Repeat every line below exactly, word for word.

## Start

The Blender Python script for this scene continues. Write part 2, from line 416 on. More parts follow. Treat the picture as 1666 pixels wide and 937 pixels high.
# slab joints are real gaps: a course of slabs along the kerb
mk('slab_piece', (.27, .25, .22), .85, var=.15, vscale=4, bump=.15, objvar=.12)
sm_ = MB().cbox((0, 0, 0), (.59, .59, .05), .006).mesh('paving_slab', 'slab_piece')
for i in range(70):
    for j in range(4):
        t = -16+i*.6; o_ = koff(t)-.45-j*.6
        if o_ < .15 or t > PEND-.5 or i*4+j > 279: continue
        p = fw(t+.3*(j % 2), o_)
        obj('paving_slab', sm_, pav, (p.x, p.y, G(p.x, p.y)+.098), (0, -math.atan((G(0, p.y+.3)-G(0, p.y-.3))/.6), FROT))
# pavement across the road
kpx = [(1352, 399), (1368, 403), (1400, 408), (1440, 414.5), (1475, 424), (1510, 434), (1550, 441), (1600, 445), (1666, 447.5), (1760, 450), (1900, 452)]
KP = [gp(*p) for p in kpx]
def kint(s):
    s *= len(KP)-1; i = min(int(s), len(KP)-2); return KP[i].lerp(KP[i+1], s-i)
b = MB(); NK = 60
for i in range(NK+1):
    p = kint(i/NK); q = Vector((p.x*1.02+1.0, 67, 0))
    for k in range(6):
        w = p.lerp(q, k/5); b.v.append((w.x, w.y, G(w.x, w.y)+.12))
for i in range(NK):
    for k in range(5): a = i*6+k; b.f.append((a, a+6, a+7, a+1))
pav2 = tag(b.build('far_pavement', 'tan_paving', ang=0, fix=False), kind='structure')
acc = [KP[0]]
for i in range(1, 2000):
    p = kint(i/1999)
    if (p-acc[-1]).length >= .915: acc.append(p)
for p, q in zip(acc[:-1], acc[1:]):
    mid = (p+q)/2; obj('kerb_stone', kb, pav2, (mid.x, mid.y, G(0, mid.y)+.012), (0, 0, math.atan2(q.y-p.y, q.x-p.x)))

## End

The solution
The Blender Python script for this scene continues. Write part 2, from line 416 on. More parts follow. Treat the picture as 1666 pixels wide and 937 pixels high.
# slab joints are real gaps: a course of slabs along the kerb
mk('slab_piece', (.27, .25, .22), .85, var=.15, vscale=4, bump=.15, objvar=.12)
sm_ = MB().cbox((0, 0, 0), (.59, .59, .05), .006).mesh('paving_slab', 'slab_piece')
for i in range(70):
    for j in range(4):
        t = -16+i*.6; o_ = koff(t)-.45-j*.6
        if o_ < .15 or t > PEND-.5 or i*4+j > 279: continue
        p = fw(t+.3*(j % 2), o_)
        obj('paving_slab', sm_, pav, (p.x, p.y, G(p.x, p.y)+.098), (0, -math.atan((G(0, p.y+.3)-G(0, p.y-.3))/.6), FROT))
# pavement across the road
kpx = [(1352, 399), (1368, 403), (1400, 408), (1440, 414.5), (1475, 424), (1510, 434), (1550, 441), (1600, 445), (1666, 447.5), (1760, 450), (1900, 452)]
KP = [gp(*p) for p in kpx]
def kint(s):
    s *= len(KP)-1; i = min(int(s), len(KP)-2); return KP[i].lerp(KP[i+1], s-i)
b = MB(); NK = 60
for i in range(NK+1):
    p = kint(i/NK); q = Vector((p.x*1.02+1.0, 67, 0))
    for k in range(6):
        w = p.lerp(q, k/5); b.v.append((w.x, w.y, G(w.x, w.y)+.12))
for i in range(NK):
    for k in range(5): a = i*6+k; b.f.append((a, a+6, a+7, a+1))
pav2 = tag(b.build('far_pavement', 'tan_paving', ang=0, fix=False), kind='structure')
acc = [KP[0]]
for i in range(1, 2000):
    p = kint(i/1999)
    if (p-acc[-1]).length >= .915: acc.append(p)
for p, q in zip(acc[:-1], acc[1:]):
    mid = (p+q)/2; obj('kerb_stone', kb, pav2, (mid.x, mid.y, G(0, mid.y)+.012), (0, 0, math.atan2(q.y-p.y, q.x-p.x)))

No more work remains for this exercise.